Vishal Gupta has invested in 2 debt funds & wants to know if there is a possibility of him losing his capital

I have invested Rs. 7.5 lakh in Birla Income Growth fund and Rs. 2.5 lakh in HDFC Income Fund (Dividend). I invested in them because my advisor suggested that I could get between 10-15 per cent in the next three months, with hardly any risk to my capital. But with recent decline I am quite alarmed. How do the next 3-6 months look to you? Do you see a possibility that I could lose my capital? Would you advise me to withdraw at some particular stage, even if I have to pay the exit load? If yes, what would that be?
-Vishal Gupta

The slew of measures recently taken by RBI is to combat the credit squeeze and to inject liquidity into the system. Although this has resulted in a rally in the prices of government bonds and this is attracting everybody towards gilts, this is not a time when the fixed-income market is operating normally. So, the debt market is heading towards volatile times in the near future.

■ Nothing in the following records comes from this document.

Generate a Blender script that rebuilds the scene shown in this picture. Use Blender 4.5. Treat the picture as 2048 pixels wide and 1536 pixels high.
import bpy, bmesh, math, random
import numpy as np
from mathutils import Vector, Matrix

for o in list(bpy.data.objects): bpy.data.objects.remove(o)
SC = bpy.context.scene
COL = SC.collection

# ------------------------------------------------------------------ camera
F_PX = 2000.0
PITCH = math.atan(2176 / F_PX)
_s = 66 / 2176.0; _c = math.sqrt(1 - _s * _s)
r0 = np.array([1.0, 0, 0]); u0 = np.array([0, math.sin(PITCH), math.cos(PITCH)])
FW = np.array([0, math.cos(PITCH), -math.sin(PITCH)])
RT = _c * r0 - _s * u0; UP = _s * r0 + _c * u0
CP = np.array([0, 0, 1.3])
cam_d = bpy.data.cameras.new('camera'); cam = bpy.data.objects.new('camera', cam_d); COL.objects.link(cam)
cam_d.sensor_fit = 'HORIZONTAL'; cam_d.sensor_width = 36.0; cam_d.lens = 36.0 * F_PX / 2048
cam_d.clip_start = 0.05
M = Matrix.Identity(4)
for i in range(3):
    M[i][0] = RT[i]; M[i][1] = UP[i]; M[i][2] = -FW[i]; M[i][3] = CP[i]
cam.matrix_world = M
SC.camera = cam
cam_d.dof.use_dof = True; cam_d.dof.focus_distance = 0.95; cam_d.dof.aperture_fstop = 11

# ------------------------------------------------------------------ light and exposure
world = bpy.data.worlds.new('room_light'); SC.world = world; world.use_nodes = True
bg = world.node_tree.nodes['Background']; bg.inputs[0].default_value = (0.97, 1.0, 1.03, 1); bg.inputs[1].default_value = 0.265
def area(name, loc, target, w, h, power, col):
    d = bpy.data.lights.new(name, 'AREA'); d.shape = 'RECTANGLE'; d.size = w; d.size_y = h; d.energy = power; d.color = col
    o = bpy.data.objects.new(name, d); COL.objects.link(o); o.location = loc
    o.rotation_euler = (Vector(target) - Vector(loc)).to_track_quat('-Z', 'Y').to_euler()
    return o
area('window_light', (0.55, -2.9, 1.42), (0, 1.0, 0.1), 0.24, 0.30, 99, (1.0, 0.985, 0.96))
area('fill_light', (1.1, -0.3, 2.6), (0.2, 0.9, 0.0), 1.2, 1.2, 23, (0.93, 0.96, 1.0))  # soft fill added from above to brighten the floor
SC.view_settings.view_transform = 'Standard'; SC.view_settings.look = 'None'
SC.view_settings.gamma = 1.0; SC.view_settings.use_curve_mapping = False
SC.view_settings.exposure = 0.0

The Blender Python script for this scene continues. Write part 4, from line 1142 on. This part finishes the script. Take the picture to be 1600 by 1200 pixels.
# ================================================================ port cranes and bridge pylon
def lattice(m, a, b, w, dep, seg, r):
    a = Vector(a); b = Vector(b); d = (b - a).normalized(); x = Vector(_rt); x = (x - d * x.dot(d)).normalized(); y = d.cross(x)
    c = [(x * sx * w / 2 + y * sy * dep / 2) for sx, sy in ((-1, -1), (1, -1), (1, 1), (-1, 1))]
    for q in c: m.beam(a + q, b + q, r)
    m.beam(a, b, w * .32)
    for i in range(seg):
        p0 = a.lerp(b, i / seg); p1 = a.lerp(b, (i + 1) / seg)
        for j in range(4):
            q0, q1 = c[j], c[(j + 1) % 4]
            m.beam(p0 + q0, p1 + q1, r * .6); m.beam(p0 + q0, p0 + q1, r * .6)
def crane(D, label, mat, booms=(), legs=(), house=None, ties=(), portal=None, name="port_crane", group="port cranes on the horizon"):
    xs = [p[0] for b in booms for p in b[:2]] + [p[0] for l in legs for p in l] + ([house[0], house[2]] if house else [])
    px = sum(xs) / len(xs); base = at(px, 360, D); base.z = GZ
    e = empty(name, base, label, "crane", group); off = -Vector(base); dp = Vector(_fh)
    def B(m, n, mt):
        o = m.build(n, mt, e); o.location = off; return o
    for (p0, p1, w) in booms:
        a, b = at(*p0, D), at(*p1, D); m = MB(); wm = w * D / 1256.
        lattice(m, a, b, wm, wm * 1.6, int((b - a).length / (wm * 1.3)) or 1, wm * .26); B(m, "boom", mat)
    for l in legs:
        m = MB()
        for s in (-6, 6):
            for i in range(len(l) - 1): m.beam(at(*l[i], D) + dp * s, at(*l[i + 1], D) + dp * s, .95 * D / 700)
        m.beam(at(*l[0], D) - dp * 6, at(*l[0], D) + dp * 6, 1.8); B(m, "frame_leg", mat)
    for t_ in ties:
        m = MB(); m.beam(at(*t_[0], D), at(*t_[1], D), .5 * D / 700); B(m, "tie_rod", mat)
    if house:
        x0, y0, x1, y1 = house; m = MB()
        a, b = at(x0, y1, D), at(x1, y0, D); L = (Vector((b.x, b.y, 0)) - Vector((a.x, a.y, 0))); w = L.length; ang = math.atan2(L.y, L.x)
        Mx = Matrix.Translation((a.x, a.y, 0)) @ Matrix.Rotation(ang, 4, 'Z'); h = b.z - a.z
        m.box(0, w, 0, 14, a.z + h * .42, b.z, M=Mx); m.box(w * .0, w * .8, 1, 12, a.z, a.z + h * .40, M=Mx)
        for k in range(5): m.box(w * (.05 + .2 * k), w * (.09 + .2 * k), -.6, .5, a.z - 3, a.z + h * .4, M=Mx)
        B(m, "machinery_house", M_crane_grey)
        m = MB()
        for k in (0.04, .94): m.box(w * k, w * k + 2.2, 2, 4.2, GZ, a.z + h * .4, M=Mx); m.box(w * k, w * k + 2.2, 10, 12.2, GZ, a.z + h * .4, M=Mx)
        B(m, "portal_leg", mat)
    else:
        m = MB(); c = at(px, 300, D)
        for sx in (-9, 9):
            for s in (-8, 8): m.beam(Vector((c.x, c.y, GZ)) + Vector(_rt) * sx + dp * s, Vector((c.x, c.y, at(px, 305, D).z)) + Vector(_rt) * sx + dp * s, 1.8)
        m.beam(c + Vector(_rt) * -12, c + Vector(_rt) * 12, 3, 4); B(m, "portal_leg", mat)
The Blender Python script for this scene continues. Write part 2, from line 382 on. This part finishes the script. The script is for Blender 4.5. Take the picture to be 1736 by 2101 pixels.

The above mentioned two funds held by you have given returns in excess of 10 per cent in the last three months. Softening interest rates is what has helped these funds. It is to be remembered that interest rates have been falling for quite some time now and may or may not continue to fall. But it is important to understand that the principal is not protected from losses. The value of the underlying instruments in a debt fund change with fluctuating interest rate. Hence, whether to remain invested in the funds or not would rest upon your willingness to cope with volatility.